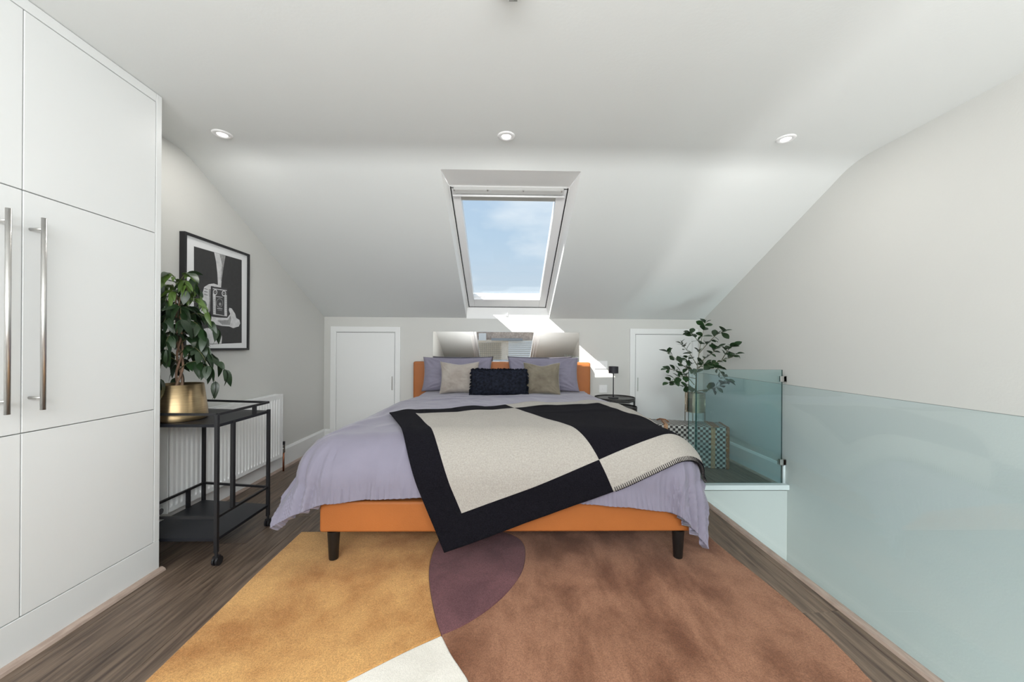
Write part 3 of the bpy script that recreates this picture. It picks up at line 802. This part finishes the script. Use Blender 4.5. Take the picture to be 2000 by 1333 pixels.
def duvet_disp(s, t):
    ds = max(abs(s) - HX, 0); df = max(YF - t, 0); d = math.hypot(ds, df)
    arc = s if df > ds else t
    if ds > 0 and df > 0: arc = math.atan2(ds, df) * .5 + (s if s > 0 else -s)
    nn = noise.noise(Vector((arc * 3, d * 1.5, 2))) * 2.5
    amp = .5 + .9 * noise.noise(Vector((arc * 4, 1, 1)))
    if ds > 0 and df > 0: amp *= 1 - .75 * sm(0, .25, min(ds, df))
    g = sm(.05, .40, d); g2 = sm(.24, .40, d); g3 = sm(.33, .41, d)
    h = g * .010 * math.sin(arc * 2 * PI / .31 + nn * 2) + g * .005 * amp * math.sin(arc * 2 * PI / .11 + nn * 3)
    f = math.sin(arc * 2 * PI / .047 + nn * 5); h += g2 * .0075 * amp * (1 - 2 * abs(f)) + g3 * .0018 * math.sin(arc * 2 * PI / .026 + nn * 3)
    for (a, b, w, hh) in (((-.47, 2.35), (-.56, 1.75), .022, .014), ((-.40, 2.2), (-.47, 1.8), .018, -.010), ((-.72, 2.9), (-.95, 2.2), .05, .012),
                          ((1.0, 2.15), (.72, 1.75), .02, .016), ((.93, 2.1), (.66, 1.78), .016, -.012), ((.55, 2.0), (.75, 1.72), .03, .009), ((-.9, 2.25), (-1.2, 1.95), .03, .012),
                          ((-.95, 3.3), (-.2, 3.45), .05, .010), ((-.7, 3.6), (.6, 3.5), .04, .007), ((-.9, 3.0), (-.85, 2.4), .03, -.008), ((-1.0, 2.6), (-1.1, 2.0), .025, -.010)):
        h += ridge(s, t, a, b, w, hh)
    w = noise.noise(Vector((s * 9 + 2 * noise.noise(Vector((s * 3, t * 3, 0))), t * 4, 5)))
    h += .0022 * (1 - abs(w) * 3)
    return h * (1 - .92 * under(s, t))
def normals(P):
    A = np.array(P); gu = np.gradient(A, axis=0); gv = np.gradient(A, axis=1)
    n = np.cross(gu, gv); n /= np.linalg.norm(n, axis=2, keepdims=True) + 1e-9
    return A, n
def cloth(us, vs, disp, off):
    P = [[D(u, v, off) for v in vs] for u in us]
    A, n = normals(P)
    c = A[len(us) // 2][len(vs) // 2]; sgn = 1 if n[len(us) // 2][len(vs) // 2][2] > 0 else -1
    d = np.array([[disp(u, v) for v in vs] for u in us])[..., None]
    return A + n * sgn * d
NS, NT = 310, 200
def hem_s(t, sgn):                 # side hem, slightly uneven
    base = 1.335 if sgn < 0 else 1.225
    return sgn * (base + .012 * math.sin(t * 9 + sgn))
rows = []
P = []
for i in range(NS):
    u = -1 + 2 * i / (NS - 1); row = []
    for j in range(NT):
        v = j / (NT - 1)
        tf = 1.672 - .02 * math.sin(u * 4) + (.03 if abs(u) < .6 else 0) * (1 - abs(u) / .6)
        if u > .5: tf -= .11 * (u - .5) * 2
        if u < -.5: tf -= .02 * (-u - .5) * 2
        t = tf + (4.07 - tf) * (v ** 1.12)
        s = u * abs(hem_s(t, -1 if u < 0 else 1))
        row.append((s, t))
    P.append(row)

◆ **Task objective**
The data above should be repeated exactly, minus any pictures.

◆ **Answer to the problem**
Write part 3 of the bpy script that recreates this picture. It picks up at line 802. This part finishes the script. Use Blender 4.5. Take the picture to be 2000 by 1333 pixels.
def duvet_disp(s, t):
    ds = max(abs(s) - HX, 0); df = max(YF - t, 0); d = math.hypot(ds, df)
    arc = s if df > ds else t
    if ds > 0 and df > 0: arc = math.atan2(ds, df) * .5 + (s if s > 0 else -s)
    nn = noise.noise(Vector((arc * 3, d * 1.5, 2))) * 2.5
    amp = .5 + .9 * noise.noise(Vector((arc * 4, 1, 1)))
    if ds > 0 and df > 0: amp *= 1 - .75 * sm(0, .25, min(ds, df))
    g = sm(.05, .40, d); g2 = sm(.24, .40, d); g3 = sm(.33, .41, d)
    h = g * .010 * math.sin(arc * 2 * PI / .31 + nn * 2) + g * .005 * amp * math.sin(arc * 2 * PI / .11 + nn * 3)
    f = math.sin(arc * 2 * PI / .047 + nn * 5); h += g2 * .0075 * amp * (1 - 2 * abs(f)) + g3 * .0018 * math.sin(arc * 2 * PI / .026 + nn * 3)
    for (a, b, w, hh) in (((-.47, 2.35), (-.56, 1.75), .022, .014), ((-.40, 2.2), (-.47, 1.8), .018, -.010), ((-.72, 2.9), (-.95, 2.2), .05, .012),
                          ((1.0, 2.15), (.72, 1.75), .02, .016), ((.93, 2.1), (.66, 1.78), .016, -.012), ((.55, 2.0), (.75, 1.72), .03, .009), ((-.9, 2.25), (-1.2, 1.95), .03, .012),
                          ((-.95, 3.3), (-.2, 3.45), .05, .010), ((-.7, 3.6), (.6, 3.5), .04, .007), ((-.9, 3.0), (-.85, 2.4), .03, -.008), ((-1.0, 2.6), (-1.1, 2.0), .025, -.010)):
        h += ridge(s, t, a, b, w, hh)
    w = noise.noise(Vector((s * 9 + 2 * noise.noise(Vector((s * 3, t * 3, 0))), t * 4, 5)))
    h += .0022 * (1 - abs(w) * 3)
    return h * (1 - .92 * under(s, t))
def normals(P):
    A = np.array(P); gu = np.gradient(A, axis=0); gv = np.gradient(A, axis=1)
    n = np.cross(gu, gv); n /= np.linalg.norm(n, axis=2, keepdims=True) + 1e-9
    return A, n
def cloth(us, vs, disp, off):
    P = [[D(u, v, off) for v in vs] for u in us]
    A, n = normals(P)
    c = A[len(us) // 2][len(vs) // 2]; sgn = 1 if n[len(us) // 2][len(vs) // 2][2] > 0 else -1
    d = np.array([[disp(u, v) for v in vs] for u in us])[..., None]
    return A + n * sgn * d
NS, NT = 310, 200
def hem_s(t, sgn):                 # side hem, slightly uneven
    base = 1.335 if sgn < 0 else 1.225
    return sgn * (base + .012 * math.sin(t * 9 + sgn))
rows = []
P = []
for i in range(NS):
    u = -1 + 2 * i / (NS - 1); row = []
    for j in range(NT):
        v = j / (NT - 1)
        tf = 1.672 - .02 * math.sin(u * 4) + (.03 if abs(u) < .6 else 0) * (1 - abs(u) / .6)
        if u > .5: tf -= .11 * (u - .5) * 2
        if u < -.5: tf -= .02 * (-u - .5) * 2
        t = tf + (4.07 - tf) * (v ** 1.12)
        s = u * abs(hem_s(t, -1 if u < 0 else 1))
        row.append((s, t))
    P.append(row)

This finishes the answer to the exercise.